• [Data excerpt]
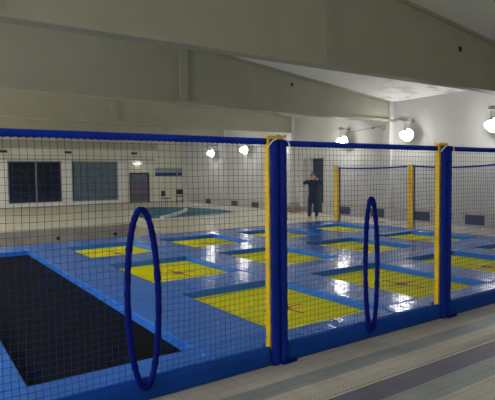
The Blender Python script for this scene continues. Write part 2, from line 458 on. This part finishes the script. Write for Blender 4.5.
# added unseen fill lamps: one pendant per bay, two on the near end wall
def pendant(g, zc, ztop):
    r = empty('pendant_lamp')
    m = MB(); m.cyl((0, 0, ztop - .06), (0, 0, ztop), .07, .07, 14); m.build('ceiling_rose', M['fixture'], r)
    m = MB(); m.tube([(0, 0, .2), (0, 0, ztop - .06)], .012, 8); m.build('cord', M['fixture'], r)
    m = MB(); m.cyl((0, 0, .14), (0, 0, .22), .09, .05, 16); m.build('lamp_cap', M['fixture'], r)
    m = MB(); m.sphere((0, 0, 0), .19, 20, (1, 1, .85)); m.build('globe', g, r, smooth=True)
    return r
pp = pendant(M['glow_flood'], 3.9, zr(-6.5) - 3.9)
M['glow_front'] = mat('lamp_glow_front', (1, 1, 1), .5, emit=(1, .99, .96), emit_strength=190)  # weaker glow for the added fill pendant in the first bay
pf = pendant(M['glow_front'], 3.9, zr(-6.5) - 3.9)
for i, y in enumerate((1.0, 7.5, 13.3, 19.0, 24.8)):
    o = pf if i == 0 else pp if i == 1 else copy_tree(pp)
    o.location = (-6.5, y, 3.9); tag(o, 'strong pendant globe lamp, %s bay of the hall from the near end wall' % ORD[i], 'pendant lamp', 'pendant lamps in the beam bays')
protoD = make_lamp(M['glow_half'])  # fill lamps added out of view, built like the wall lamps
for i, x in enumerate((-4.0, 6.0)):
    o = protoD if i == 0 else copy_tree(protoD)
    o.location = (x, YB, 3.3); o.rotation_euler = (0, 0, -PI / 2)
    tag(o, ['strong wall lamp on the plain end wall, towards the plain side wall', 'strong wall lamp on the plain end wall, towards the lamp wall'][i], 'wall lamp', 'lamps on the end wall')
# conduit runs
for k, (pts, lab) in enumerate([
        ([(XW - .03, 14.6, 3.33), (XW - .03, 13.2, 3.40), (XW - .03, 12.72, 3.44)], 'thin grey conduit running from the lamp before the doorway to the pilaster'),
        ([(XW - .03, 11.55, 3.62), (XW - .03, 11.9, 3.62), (XW - .03, 12.2, 3.56)], 'short grey conduit between the pilaster and the lamp beside it'),
        ([(XW - .03, 27.6, 3.3), (XW - .03, 26.0, 3.33), (XW - .03, 24.1, 3.45)], 'thin grey conduit near the windowed end wall')]):
    m = MB(); m.tube(pts, .016, 6); o = m.build('conduit', M['fixture'], wr)
    m = MB(); p = Vector(pts[1]); m.box(p.x - .03, p.x + .03, p.y - .04, p.y + .04, p.z - .04, p.z + .04); m.build('clip', M['fixture'], o)
m = MB()
pl = [Vector((XW - .24, 12.5 + .09 * math.cos(a), 3.36 + .09 * math.sin(a))) for a in [i * .6 for i in range(11)]]
m.tube(pl, .014, 6); m.build('cable_loop', M['fixture'], wr)

# small dark emergency boxes over the windows and the lit tube over the door
for x, lab in ((4.31, 'small dark box light above the pier before the mullioned window'), (7.65, 'small dark box light above the pier between the two wide windows'),
               (11.57, 'small dark box light above the glazed door')):
    m = MB(); m.box(x - .18, x + .18, YF - .10, YF, 2.98, 3.11, .01); o = tag(m.build('emergency_light', M['sign_dark']), lab, 'light', 'box lights on the end wall')
r = empty('tube_light', (11.75, YF, 2.42)); tag(r, 'small lit white tube light over the glazed door', 'light')
m = MB(); m.box(-.28, .28, -.05, 0, 0, .05); m.build('housing', M['white'], r)
m = MB(); m.cyl((-.25, -.075, .02), (.25, -.075, .02), .02); m.build('tube', M['tube'], r)

# wading pool : raised rim, water and a curved lip across it
def poly_pool():
    K = [(7.6, 18.3), (8.31, 17.75), (9.86, 17.97), (11.16, 18.25), (12.1, 18.9), (12.41, 20.3), (12.2, 22.1), (11.7, 23.5), (10.62, 24.5), (9.5, 23.8), (8.5, 21.46), (7.75, 19.6)]
    n = len(K); pts = []
    for i in range(n):
        p0, p1, p2, p3 = [Vector(K[(i + d) % n]) for d in (-1, 0, 1, 2)]
        for k in range(6):
            t = k / 6
            v = .5 * ((2 * p1) + (p2 - p0) * t + (2 * p0 - 5 * p1 + 4 * p2 - p3) * t * t + (3 * p1 - p0 - 3 * p2 + p3) * t ** 3)
            pts.append((v.x, v.y))
    return pts
PP = poly_pool()
r = empty('wading_pool', (9.9, 20.9, 0)); tag(r, 'round blue wading pool with a pale rim set in the far deck', 'pool')
m = MB(); m.prism([(x - 9.9, y - 20.9) for x, y in PP], .002, .03); m.build('water', M['water'], r)
m = MB()
N = len(PP)
ring = []
for x, y in PP:
    v = Vector((x - 9.9, y - 20.9, 0)); u = v.normalized()
    a = v + u * -.02; b_ = v + u * .16
    ring.append([m.bm.verts.new(q) for q in [(a.x, a.y, .0), (a.x, a.y, .04), (b_.x, b_.y, .04), (b_.x, b_.y, .0)]])
for i in range(N):
    A, B = ring[i], ring[(i + 1) % N]
    for k in range(4): m.bm.faces.new([A[k], A[(k + 1) % 4], B[(k + 1) % 4], B[k]])
m.build('pool_rim', M['rim'], r)
m = MB()
m.tube([(-1.75, -3.0, .05), (-1.4, -2.8, .07), (-.95, -2.4, .09), (-.44, -1.92, .1), (.2, -1.0, .1), (.82, -.03, .08), (1.1, .6, .05)], .085, 8); m.build('curved_lip', M['rim'], r)

# ------------------------------------------------------------------ trampolines
ZT, ZB = .16, .066
XC = [3.63, 5.835, 8.07, 10.28]; HX = .755
YC = [4.85, 7.595, 10.32]; HYS = [.995, .935, .885]
COLN = ['first', 'second', 'third', 'fourth']; ROWN = ['front', 'middle', 'back']

def trampoline(hx, hy, bed_m, mark):
    r = empty('trampoline'); e = .004
    m = MB(); t = .05
    m.box(-hx + e, hx - e, -hy + e, -hy + t, 0, .058); m.box(-hx + e, hx - e, hy - t, hy - e, 0, .058)
    m.box(-hx + e, -hx + t, -hy + t, hy - t, 0, .058); m.box(hx - t, hx - e, -hy + t, hy - t, 0, .058)
    m.build('frame', M['steel'], r)
    m = MB(); m.box(-hx + e, hx - e, -hy + e, hy - e, .0585, ZB); m.build('jumping_bed', bed_m, r)
    if mark:
        z0, z1 = ZB, ZB + .0015
        m = MB()
        cx, cy = .07, -.08
        def bar(ax, ay, bx, by, w_):
            d_ = Vector((bx - ax, by - ay)).normalized(); nn = Vector((-d_.y, d_.x)) * w_ / 2
            m.prism([(ax + nn.x, ay + nn.y), (bx + nn.x, by + nn.y), (bx - nn.x, by - nn.y), (ax - nn.x, ay - nn.y)], z0, z1)
        bar(cx - .30, cy + .0, cx - .08, cy, .036); bar(cx + .1, cy, cx + .30, cy, .036)
        bar(cx - .02, cy + .33, cx, cy + .08, .034); bar(cx + .0, cy - .1, cx + .04, cy - .34, .034)
        m.build('red_cross_mark', M['red_mark'], r)
        m = MB(); m.prism([(cx + .085 * math.cos(a * PI / 8), cy + .085 * math.sin(a * PI / 8)) for a in range(16)], z0, z1 + .0006)
        m.build('centre_mark', M['plum_mark'], r)
        for c_ in r.children:
            for v in c_.data.vertices: v.co.x -= .02 * v.co.y
    return r
for j, y in enumerate(YC):
    proto = None
    for i, x in enumerate(XC):
        o = trampoline(HX, HYS[j], M['yellow_bed'], True) if proto is None else copy_tree(proto)
        if proto is None: proto = o
        o.location = (x + .02 * (7.6 - y), y, 0)
        tag(o, 'yellow trampoline in the %s row, %s column counted from the black trampoline' % (ROWN[j], COLN[i]), 'trampoline', 'yellow trampolines in the grid')
BX0, BX1, BY0, BY1 = .685, 2.065, 3.92, 11.22
o = trampoline((BX1 - BX0) / 2, (BY1 - BY0) / 2, M['black_bed'], False)
o.location = ((BX0 + BX1) / 2, (BY0 + BY1) / 2, 0)
tag(o, 'long black runway trampoline beside the first yellow column', 'trampoline')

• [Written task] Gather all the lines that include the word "from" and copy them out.

• [Response for this exercise]
The Blender Python script for this scene continues. Write part 2, from line 458 on. This part finishes the script. Write for Blender 4.5.
    o.location = (-6.5, y, 3.9); tag(o, 'strong pendant globe lamp, %s bay of the hall from the near end wall' % ORD[i], 'pendant lamp', 'pendant lamps in the beam bays')
        ([(XW - .03, 14.6, 3.33), (XW - .03, 13.2, 3.40), (XW - .03, 12.72, 3.44)], 'thin grey conduit running from the lamp before the doorway to the pilaster'),
        tag(o, 'yellow trampoline in the %s row, %s column counted from the black trampoline' % (ROWN[j], COLN[i]), 'trampoline', 'yellow trampolines in the grid')